Nel senso che sono ancora tanti i locarnesi che non hanno visitato le nostre mostre, ma Locarno e il Ticino non hanno responsabilità, la difficoltà di attrazione vale anche altrove. È così, ma cerchiamo di darci da fare con tante iniziative che si devono alla nostra spinta e a quella del signor Croce, dai dodici luoghi d’arte alle visite per le scuole, i concerti, tutte formule che sono state notate. Nel mondo dell’arte c’è chi crede che l’essere notati sia sinonimo di concorrenza, ma siamo complementari e il concetto sta arrivando a tutti, anche alle istituzioni.

‘Le cose stanno cambiando’

«Pierino e Martine Ghisla arrivavano dalla grande città, un luogo libero, dove l’energia scorreva.
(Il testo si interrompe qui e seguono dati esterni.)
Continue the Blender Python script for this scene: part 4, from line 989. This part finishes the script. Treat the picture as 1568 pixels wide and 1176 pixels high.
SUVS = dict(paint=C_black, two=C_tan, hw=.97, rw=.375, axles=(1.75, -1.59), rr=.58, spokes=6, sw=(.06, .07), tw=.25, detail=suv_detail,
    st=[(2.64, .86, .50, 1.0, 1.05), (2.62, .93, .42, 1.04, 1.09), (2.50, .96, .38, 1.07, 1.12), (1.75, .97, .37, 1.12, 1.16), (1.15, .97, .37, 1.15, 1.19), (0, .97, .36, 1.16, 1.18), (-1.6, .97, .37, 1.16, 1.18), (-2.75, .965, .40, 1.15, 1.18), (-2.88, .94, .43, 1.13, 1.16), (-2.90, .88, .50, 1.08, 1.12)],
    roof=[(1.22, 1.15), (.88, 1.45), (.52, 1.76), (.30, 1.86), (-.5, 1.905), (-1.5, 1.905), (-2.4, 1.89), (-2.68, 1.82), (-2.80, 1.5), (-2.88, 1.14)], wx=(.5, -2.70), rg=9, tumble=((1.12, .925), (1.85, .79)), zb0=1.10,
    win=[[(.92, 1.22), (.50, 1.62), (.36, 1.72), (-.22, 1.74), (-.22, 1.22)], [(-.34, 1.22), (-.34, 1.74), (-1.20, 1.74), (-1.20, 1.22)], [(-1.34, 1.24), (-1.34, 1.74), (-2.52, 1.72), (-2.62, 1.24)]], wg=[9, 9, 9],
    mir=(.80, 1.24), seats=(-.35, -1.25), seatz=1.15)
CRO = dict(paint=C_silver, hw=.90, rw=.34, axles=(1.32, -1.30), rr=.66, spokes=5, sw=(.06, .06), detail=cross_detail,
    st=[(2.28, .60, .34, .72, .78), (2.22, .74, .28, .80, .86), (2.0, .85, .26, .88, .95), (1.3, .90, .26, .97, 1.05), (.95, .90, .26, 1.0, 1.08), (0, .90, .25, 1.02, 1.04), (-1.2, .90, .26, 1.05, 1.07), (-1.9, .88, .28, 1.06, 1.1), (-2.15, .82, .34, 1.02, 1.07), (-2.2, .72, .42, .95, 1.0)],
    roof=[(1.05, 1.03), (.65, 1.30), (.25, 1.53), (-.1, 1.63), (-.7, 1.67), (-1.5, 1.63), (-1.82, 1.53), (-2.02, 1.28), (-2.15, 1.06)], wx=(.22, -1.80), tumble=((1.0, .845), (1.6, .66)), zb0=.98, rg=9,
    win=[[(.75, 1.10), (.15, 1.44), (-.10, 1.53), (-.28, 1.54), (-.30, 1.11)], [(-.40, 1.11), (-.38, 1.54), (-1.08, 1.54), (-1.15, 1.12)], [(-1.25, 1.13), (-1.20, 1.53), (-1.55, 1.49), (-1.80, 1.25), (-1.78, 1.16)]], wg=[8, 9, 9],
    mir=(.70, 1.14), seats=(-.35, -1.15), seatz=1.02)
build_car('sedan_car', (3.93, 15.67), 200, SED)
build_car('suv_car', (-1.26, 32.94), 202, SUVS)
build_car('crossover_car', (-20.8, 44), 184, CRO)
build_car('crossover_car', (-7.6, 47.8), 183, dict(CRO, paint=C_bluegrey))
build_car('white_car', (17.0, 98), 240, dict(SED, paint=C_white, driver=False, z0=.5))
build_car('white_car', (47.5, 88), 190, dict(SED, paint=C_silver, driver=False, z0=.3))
Hanno portato qui una ventata imprenditoriale, di apertura e relax. Qui la dimensione è familiare, è come entrare in casa loro. Inizialmente ho provato soggezione per il valore finanziario, oggi lavorarci è un piacere che si rinnova ogni giorno». Parole di Boris Croce su questi primi dieci anni. Approfittiamo di lui per placare la curiosità di sapere come si lavora circondati da capolavori: «Le opere sono quasi dei figli di Pierino e Martine, e lo sono un poco anche per me». Alle sue spalle, nel suo ufficio, oggi campeggia un Christo, ma in passato ve ne sono stati diversi altri.

È Croce che si occupa del museo, che garantisce ai Ghisla la ‘dimensione del piacere’ della loro fondazione, che segue gli adulti ma anche i giovani delle scuole: «Entrano facilmente in contatto con le opere, quelle del loro tempo. Se parlo loro di Basquiat, per esempio, contestualizzo New York e gli Stati Uniti della sua epoca, lui che era una specie di rocker, morto a 27 anni. Questo lavoro produce interesse anche nei docenti, che spesso prendono spunto da noi per lavori da portare in classe». Quanto ai locarnesi, quanto al Ticino, «le cose stanno cambiando, ci vuole tempo. Esiste un nuovo approccio verso la cultura nato grazie al signor Ghisla, alla Collezione Olgiati, alla Fondazione Braglia, al Lac, grazie a tutti quei musei che si stanno muovendo in quel senso».